André R.D.Baptista disse...

Veja o quão diversamente anglo-saxões, ibéricos, orientais, árabes, índios e africanos (de diversas etnias) tratam a sexualiade. Acho que aí está uma pista para entender a diversidade de opiniões sobre o assunto no Brasil (um teste facil seria comparar com outros paises ).

none disse...

Salve, Baptista,

Hmmm, desconfio que não seja exatamente uma questão étnica.

E não parece ser só uma questão da sexualidade.

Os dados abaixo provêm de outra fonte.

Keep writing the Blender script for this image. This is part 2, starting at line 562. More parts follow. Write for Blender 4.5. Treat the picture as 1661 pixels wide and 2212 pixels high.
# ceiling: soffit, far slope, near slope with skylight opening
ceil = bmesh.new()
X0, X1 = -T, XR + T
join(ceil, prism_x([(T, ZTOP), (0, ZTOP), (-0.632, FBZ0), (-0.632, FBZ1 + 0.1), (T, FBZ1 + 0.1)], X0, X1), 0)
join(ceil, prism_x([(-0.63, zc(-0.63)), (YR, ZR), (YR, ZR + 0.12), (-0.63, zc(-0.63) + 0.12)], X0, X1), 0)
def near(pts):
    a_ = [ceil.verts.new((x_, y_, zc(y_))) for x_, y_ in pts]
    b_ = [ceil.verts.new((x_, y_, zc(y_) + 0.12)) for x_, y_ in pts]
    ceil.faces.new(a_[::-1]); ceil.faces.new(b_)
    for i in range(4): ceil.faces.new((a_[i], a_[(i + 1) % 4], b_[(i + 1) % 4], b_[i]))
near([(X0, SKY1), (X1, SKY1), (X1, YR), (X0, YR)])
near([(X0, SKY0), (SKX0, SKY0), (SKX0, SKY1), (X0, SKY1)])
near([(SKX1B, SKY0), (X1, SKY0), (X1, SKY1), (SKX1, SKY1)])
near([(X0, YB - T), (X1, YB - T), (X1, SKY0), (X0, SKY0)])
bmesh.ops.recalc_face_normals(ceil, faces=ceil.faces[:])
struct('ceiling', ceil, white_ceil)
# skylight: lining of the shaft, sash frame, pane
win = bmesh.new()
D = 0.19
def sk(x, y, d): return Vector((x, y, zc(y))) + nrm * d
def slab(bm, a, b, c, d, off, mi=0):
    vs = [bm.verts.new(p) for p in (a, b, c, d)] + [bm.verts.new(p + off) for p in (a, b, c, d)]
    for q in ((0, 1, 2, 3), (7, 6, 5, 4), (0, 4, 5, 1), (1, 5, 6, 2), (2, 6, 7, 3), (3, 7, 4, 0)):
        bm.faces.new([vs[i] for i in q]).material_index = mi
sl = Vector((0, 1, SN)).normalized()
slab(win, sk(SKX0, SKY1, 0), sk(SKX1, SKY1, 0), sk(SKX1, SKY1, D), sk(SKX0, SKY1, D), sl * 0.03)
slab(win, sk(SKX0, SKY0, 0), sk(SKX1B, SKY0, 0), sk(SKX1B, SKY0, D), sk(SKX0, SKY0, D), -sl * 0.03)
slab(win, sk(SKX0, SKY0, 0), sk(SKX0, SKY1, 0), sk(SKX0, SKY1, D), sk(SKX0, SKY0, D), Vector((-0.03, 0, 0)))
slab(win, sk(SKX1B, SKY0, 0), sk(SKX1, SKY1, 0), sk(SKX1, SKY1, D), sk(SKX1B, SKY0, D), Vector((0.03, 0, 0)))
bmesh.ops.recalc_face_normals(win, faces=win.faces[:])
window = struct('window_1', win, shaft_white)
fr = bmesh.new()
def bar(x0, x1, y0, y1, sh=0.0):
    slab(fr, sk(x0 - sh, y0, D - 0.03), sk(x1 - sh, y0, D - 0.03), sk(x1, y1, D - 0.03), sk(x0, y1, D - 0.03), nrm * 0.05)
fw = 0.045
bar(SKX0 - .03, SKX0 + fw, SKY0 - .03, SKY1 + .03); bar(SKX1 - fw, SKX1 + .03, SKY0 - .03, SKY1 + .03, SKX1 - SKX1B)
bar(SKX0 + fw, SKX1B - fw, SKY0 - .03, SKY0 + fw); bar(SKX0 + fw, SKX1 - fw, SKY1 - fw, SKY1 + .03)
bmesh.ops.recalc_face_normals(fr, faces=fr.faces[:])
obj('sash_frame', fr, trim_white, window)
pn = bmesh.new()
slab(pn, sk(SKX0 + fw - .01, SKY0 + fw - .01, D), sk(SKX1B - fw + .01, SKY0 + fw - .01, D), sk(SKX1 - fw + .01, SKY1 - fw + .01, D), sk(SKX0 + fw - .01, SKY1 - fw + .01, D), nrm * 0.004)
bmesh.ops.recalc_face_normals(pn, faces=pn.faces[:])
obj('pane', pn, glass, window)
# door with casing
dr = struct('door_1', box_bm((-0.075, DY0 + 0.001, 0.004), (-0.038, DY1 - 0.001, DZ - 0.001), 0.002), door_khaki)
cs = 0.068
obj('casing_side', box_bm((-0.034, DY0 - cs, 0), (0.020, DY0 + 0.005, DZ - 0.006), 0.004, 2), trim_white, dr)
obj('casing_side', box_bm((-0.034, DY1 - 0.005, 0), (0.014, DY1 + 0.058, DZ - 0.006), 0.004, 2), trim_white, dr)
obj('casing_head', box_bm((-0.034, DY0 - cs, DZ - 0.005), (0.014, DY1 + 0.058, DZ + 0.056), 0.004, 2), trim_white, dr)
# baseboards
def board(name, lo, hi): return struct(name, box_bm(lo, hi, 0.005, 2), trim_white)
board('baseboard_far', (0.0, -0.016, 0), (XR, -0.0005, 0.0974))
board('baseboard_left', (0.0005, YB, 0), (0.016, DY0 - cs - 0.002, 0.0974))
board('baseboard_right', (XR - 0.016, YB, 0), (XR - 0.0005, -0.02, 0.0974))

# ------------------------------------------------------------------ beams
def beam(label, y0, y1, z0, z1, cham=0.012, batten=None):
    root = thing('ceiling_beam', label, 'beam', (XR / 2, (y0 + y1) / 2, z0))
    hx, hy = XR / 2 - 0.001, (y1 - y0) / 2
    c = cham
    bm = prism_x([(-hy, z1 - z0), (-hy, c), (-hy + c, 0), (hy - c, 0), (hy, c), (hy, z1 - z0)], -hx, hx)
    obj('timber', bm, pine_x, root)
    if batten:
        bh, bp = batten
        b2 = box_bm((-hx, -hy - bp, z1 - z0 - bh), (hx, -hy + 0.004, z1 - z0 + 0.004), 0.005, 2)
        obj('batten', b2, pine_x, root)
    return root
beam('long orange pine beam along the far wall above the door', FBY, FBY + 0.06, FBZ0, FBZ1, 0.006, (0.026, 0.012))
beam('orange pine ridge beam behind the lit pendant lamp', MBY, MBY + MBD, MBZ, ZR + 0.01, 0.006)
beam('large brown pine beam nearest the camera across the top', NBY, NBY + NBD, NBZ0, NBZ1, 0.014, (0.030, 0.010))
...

A baiana Ivete Adora, a também baiana Pitty partiu pra ignorância ao ser chamada de gostosa.
http://br.omg.yahoo.com/blogs/pronto-falei/pitty-n%C3%A3o-gosta-ser-chamada-gostosa-veja-v%C3%ADdeo-152233374.html
-------------

Claro, seria preciso uma pesquisa de opinião mais ampla.

[]s,

Roberto Takata

mari.sz disse...

Tenho a impressão de que - estabelecido que há mulheres com gostos tão diversos quanto possível - essa questão da cantada de rua é uma imposição do cenário macho. Um momento em que não importa o que o objeto cantado sente e sim o que o sujeito cantador quer expressar aos colegas. Talvez ser um sujeito gostoso seja interessante, enquanto ser um objeto gostoso seja redutor. Por isso um bocado de confusão, né não?

none disse...

Oi, Mari SZ,

Grato pela visita e comentário.

Sim, concordo que o homem em particular, e as pessoas em geral, devem levar em consideração como o outro (no caso, a outra) quer ser tratado(a).

É até em função disso que precisaríamos de ter um modo apriorístico de distinguir os grupos. O problema é achar algum indicador externo confiável.

Mas eu acho engraçado como membros de cada grupo assumem que seu posicionamento é generalizável para todos. As feministas que condenam o "gostosa" falam que 99,9% das mulheres também condenam; as que gostam falam que todas gostam e mesmo as que não gostam no fundo gostam. Quer dizer, é engraçado, mas também encerra algo de trágico.